La novela del Herralde, relata, nace de una crisis personal para la que se vale de una cita de Calders, de nuevo: «Él dijo que en su exilio había visto más indios de las montañas que pescadores mediterráneos. A mí me ocurría lo contrario». Esa sensación de extrañamiento la ha solventado con esta historia híbrida, «una novela mexicana sobre Barcelona, o al revés, una novela barcelonesa sobre México», en la que no sería raro encontrarse con una frase tan mestiza como: «Este tío es un pinche gilipollas».

Cuatro narradores mexicanos y una variopinta fauna de personajes peculiares desfilan por sus páginas: peligrosos mafiosos, un pakistaní que simula vender cerveza, una niña que recita versos de Alejandra Pizarnik, una mujer que lee Los detectives salvajes en el peor momento de su vida. «Yo leí en circunstancias parecidas esa novela, que es también una historia de escritores que malviven en Barcelona», precisa. Pero también la hija de un político nacionalista, corrupto y de derechas, del que no ha querido dar más datos «porque vivo muy feliz aquí», dice bromeando y sin entrar al trapo cuando se le recuerda que Jordi Pujol hijo tenía negocios en México.

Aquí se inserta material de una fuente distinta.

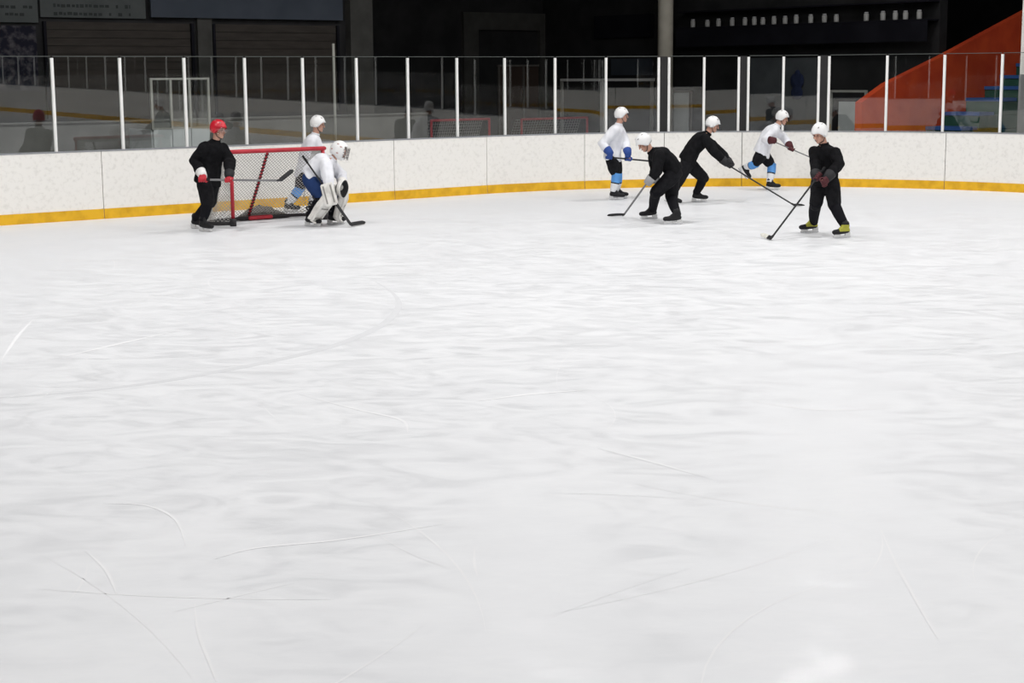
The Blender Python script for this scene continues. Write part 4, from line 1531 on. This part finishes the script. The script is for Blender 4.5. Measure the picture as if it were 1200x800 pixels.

HUMOR SURREALISTA / Cultivador de un humor sulfuroso y casi surrealista, estilo César Aira, Villalobos asegura no poner de límites a priori a su mirada burlona. «Pero eso, claro, es una provocación, porque yo personalmente me controlaría». El gran problema para él es que vivimos en la época de lo literal, «en la que no se entiende la ironía, y de ahí viene el escándalo y la incomprensión».